Day 3.....not gonna lie....this is hard....i have a fear that i can't explain....but then comes HOPE

To put it simple, Day one came a little too easy for me.  I think it was the whole prep thing of getting everything ready and just trying it for the first time.

Day two came and 4:30 pm came and hit me like a ton of bricks.  The mind is a terrible thing that messes me up!  I sincerely thought I was going to cave.  Ramon is asleep on the sofa, I have my chicken breast in the oven, but hunger is setting in.  Sure, I knew deep down inside I was not starving.  I knew that my tummy was grumbling, but I was not going to die!  But the mind......it's telling me that my hunger is bigger than what it really is.  With Ramon being asleep, it was so easy for me to eat from the bag of Cheetos Puff I have in the pantry.  It was just so easy, because NO ONE WAS AROUND and Ramon was asleep.  You don't understand....Day two and I already caving?  This is SO NOT LIKE ME!  I do NOT cave this fast.  What did I do?  I set my alarm for 30 minutes (dinner would be ready) and I fell asleep on the sofa.  That was my answer to this solution.  I SHUT MY BRAIN OFF!  My alarm rang, I could smell the chicken, I jumped up.....and I ate!  Oh sweet 5oz piece of chicken and 2 cups of broccoli....food never tasted so yummy!

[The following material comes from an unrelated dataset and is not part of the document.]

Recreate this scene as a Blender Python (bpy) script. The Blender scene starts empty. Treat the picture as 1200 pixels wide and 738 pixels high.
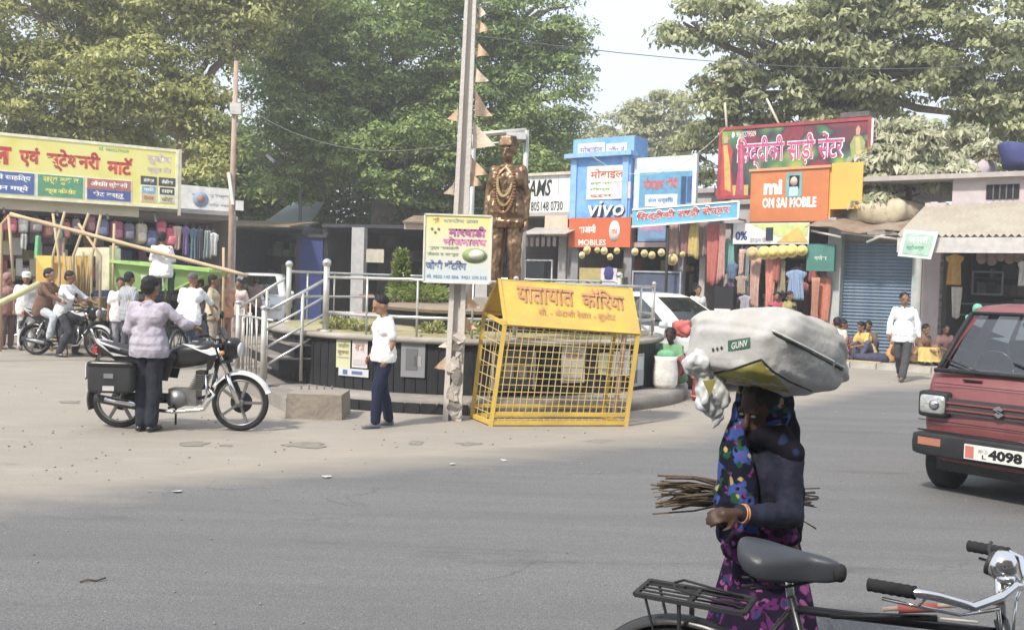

After the very first bite....what happens?  My brain starts working.  I'm not "starving" anymore.  I really wasn't famished like I "thought" I was.  I put my fork down after the first bite and I savored my food.  Slowly and with enjoyment, I ate my dinner and it was wonderful.  I finished and got up, cleared the dishes and NO ONE DIED!  Ha ha!  An hour later, I enjoyed my 1/2 cup portion of sugar free jello....REWARD!

My mind is just awful!  My mind is just going to play tricks on me.  I would rather listen to my physical body than my mind.  And this is my focus for week one.

The hope that came to me was today.  I spoke with such a dear person in my life and she amazed me with her words.  She has taken on the challenge to eat healthy and start working out.  I encouraged her and told her I would give her tips and just be there for her if she just needed to talk.  She shared that this morning, she heard the alarm go off for her to get up and work out.  She had decided already that she was not going to workout.  And then she thought of me.  After reading my blog, she said to herself, "If Lupe can do this, so can I".  She got out of bed and worked out.  Wow!  This made my day.  I love the "little" nuggets of HOPE that God brings along our path.

So yes, if anything....HOPE comes in the morning :)
My sugar free jello portions, always ready for me!

My turkey scramble for my burrito in the morning, this was a yummy recipe!

My Waldorf Salad for lunch...loved this recipe!